Don’t be shy of adding links or images to your trading journal. If you read an interesting article or a piece of research, or even a thought for the day or quote on social media that struck a chord with you, then record it. Similarly, if you see a chart that speaks to you then save that image and add a link or a screenshot to your journal. Don't be shy of annotating that image either, or adding some descriptive notes that highlight why you were drawn to it.

Summarise how you feel at the end of the trading day, week and month. Were you pleased with your performance? Annoyed that you missed an opportunity? Were you glad that you respected a stop loss rather than letting a losing trade run on? Highlight the good and the bad points. Much like a teenager’s diary, the trading journal should contain your innermost thoughts. You’re likely to be the only one who reads this so don't hold back.

This sounds obvious, but don't forget to back it up. Ensure that wherever you’ve saved your journal you have a backup or it’s saved to the cloud or on portable media and you can password-protect the journal to restrict access. Having gone to the trouble of creating the journal and recording your trading self in it, you won't want to lose it.

Keep your journal updated. Note down the details of a trade and the motivations before you push the buttons and update the details of the outcome once you close that trade alongside your observations, thoughts or feeling at the time. At the end of the trading day or week, make sure your journal is updated without gaps in the information it contains.

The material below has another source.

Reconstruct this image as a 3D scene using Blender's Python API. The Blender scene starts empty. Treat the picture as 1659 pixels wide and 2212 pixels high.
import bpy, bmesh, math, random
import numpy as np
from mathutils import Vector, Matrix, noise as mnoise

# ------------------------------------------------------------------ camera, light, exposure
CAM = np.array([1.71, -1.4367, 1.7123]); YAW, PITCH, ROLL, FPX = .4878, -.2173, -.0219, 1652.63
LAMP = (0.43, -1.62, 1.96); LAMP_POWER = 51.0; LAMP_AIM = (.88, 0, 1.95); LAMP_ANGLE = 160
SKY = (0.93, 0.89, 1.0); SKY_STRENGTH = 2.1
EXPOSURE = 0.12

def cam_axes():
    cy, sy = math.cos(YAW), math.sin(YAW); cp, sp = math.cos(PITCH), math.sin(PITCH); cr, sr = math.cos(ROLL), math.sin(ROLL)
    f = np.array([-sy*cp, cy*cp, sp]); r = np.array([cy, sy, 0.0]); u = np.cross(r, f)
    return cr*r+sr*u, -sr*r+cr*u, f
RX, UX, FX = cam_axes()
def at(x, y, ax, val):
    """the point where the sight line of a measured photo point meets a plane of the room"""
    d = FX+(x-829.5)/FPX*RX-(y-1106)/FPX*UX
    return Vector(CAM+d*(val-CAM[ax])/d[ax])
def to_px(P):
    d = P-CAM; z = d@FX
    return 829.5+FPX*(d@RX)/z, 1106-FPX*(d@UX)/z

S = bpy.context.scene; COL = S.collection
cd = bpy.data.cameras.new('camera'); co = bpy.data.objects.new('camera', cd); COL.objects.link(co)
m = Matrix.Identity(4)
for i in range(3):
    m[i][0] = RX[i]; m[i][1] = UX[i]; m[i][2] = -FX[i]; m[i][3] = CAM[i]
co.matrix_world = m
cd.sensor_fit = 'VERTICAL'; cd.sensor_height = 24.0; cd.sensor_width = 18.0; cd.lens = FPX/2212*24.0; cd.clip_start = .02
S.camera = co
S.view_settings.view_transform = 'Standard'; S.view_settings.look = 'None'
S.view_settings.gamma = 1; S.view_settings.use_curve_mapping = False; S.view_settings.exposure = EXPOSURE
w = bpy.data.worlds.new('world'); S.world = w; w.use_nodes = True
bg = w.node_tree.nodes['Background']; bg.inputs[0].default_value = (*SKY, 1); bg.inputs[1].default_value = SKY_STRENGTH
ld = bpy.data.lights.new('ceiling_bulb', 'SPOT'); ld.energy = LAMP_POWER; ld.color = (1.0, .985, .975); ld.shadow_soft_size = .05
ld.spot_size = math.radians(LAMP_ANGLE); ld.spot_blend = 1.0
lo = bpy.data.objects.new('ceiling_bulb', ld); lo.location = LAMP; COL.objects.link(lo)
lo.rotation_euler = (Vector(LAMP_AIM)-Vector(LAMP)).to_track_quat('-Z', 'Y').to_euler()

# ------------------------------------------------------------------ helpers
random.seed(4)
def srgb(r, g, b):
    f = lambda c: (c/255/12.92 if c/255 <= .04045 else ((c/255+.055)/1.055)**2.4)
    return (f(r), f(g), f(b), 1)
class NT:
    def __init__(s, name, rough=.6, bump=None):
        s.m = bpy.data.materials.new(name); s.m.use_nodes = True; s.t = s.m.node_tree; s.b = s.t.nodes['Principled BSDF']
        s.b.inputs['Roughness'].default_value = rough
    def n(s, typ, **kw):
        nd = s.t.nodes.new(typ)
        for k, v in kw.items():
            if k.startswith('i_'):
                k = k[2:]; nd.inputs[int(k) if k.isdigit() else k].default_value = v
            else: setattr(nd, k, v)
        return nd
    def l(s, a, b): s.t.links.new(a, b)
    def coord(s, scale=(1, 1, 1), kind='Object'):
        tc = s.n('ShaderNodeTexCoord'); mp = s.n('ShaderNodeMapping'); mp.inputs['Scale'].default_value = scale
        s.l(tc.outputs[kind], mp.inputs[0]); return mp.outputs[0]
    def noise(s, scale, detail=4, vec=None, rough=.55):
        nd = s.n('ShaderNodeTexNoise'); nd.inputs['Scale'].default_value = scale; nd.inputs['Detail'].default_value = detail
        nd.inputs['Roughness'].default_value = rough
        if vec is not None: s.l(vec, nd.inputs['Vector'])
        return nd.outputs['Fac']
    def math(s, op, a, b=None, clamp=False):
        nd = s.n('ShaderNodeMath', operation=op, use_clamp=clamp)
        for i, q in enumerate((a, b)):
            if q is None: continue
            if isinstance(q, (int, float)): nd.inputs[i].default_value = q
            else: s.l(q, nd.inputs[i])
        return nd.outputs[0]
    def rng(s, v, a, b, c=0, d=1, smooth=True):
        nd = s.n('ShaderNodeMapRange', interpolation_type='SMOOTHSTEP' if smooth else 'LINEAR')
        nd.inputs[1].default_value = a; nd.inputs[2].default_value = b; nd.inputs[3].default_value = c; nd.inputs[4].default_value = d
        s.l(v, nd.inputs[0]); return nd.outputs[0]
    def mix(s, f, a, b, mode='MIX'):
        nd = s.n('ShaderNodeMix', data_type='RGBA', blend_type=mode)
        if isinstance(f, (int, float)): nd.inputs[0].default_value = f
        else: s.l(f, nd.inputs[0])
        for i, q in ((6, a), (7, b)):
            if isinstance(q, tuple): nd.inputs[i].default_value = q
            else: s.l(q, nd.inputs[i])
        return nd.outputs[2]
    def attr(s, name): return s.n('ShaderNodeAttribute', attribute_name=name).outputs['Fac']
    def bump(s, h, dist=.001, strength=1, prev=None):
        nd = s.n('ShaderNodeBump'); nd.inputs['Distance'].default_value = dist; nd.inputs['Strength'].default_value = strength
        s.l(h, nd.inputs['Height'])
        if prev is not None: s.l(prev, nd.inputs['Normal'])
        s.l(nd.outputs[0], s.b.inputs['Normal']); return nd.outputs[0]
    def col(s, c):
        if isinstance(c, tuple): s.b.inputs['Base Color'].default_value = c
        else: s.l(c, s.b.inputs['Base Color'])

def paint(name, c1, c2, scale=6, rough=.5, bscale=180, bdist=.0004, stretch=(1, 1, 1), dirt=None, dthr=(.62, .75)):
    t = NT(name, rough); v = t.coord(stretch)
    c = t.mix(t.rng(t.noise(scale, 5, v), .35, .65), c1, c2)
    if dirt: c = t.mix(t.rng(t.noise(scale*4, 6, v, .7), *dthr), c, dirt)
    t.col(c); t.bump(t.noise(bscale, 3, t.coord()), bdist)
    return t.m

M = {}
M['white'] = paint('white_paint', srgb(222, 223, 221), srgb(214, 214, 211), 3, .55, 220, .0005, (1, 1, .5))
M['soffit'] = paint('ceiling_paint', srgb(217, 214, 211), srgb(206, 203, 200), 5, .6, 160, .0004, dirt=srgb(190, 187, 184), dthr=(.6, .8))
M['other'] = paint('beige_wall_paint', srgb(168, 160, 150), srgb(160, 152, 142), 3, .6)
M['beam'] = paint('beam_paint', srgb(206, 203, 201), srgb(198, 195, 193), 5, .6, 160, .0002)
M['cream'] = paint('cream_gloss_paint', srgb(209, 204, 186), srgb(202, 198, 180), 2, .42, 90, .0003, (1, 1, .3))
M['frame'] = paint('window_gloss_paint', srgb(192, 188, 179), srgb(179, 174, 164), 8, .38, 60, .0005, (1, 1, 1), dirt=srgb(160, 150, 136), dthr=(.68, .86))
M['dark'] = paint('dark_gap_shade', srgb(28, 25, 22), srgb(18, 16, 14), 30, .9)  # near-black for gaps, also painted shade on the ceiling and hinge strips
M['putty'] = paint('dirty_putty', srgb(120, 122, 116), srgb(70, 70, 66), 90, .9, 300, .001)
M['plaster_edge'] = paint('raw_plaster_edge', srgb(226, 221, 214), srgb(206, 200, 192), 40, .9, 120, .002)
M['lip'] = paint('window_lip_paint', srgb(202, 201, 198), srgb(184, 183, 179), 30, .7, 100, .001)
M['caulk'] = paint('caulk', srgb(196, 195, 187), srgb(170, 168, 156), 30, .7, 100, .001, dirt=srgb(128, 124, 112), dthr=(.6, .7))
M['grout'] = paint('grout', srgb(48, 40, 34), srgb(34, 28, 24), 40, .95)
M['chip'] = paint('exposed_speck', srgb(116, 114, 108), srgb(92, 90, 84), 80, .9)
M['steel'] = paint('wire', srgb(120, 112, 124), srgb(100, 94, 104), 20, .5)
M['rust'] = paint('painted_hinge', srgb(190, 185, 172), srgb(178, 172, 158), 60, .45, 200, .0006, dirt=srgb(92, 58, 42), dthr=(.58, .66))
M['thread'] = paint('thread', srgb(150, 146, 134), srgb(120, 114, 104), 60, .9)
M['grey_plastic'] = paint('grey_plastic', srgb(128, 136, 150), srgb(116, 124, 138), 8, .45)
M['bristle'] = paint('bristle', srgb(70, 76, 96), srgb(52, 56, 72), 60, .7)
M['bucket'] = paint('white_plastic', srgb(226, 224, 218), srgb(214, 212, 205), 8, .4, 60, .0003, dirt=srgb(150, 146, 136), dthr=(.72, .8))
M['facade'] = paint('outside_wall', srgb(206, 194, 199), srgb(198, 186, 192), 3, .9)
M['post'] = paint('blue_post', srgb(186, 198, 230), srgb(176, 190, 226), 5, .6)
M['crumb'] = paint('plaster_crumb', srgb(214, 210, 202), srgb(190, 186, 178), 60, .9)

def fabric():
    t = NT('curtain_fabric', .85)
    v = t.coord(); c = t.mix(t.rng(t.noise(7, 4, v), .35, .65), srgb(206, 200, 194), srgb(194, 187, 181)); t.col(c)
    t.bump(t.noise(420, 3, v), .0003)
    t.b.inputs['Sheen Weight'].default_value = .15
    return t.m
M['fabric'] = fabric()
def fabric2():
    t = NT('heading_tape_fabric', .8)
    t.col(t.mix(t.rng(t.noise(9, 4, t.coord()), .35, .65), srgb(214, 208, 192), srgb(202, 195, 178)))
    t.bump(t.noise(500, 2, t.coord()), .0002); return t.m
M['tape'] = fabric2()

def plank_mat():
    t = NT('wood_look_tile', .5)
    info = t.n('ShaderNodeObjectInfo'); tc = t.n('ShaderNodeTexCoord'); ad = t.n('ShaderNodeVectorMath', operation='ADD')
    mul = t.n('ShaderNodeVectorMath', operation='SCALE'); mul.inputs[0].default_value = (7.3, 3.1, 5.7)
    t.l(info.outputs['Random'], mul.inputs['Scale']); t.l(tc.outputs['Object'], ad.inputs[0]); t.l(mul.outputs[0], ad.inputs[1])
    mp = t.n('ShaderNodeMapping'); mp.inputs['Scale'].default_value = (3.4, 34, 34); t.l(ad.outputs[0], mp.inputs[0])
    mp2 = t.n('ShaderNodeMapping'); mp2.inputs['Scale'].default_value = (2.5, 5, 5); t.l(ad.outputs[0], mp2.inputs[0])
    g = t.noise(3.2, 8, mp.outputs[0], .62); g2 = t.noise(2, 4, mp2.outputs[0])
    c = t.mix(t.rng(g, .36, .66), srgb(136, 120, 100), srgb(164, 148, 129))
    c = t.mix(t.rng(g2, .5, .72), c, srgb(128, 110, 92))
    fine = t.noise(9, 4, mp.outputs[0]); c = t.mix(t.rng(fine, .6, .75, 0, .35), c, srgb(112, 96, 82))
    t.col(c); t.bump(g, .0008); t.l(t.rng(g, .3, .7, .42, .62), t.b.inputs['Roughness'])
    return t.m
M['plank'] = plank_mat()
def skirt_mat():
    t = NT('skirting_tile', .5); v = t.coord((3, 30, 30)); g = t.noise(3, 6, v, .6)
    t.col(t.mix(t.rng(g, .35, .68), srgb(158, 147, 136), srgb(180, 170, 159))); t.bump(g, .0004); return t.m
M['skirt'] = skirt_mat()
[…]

Review it regularly. The purpose of the journal is to create a trading history, along with notes and observations that you can look back on and compare against your original trading plan. This is not set in stone, of course, and if it's not working or you are not following it, then it may need to be revised to best suit your needs. However, don't fall foul of factors such as outcome bias. That’s judging something on its results rather than the journey to them. If you made three or four trades that deviated considerably from your plan, but which made good money, that’s not necessarily a reason to change your plan, without first considering how and why you made those trades and why they went your way.

A trading journal is a great way to help you stay in control of your trading and why you do it. It’s an essential tool in being able to add additional insight to your trading history and one that no trader should do without.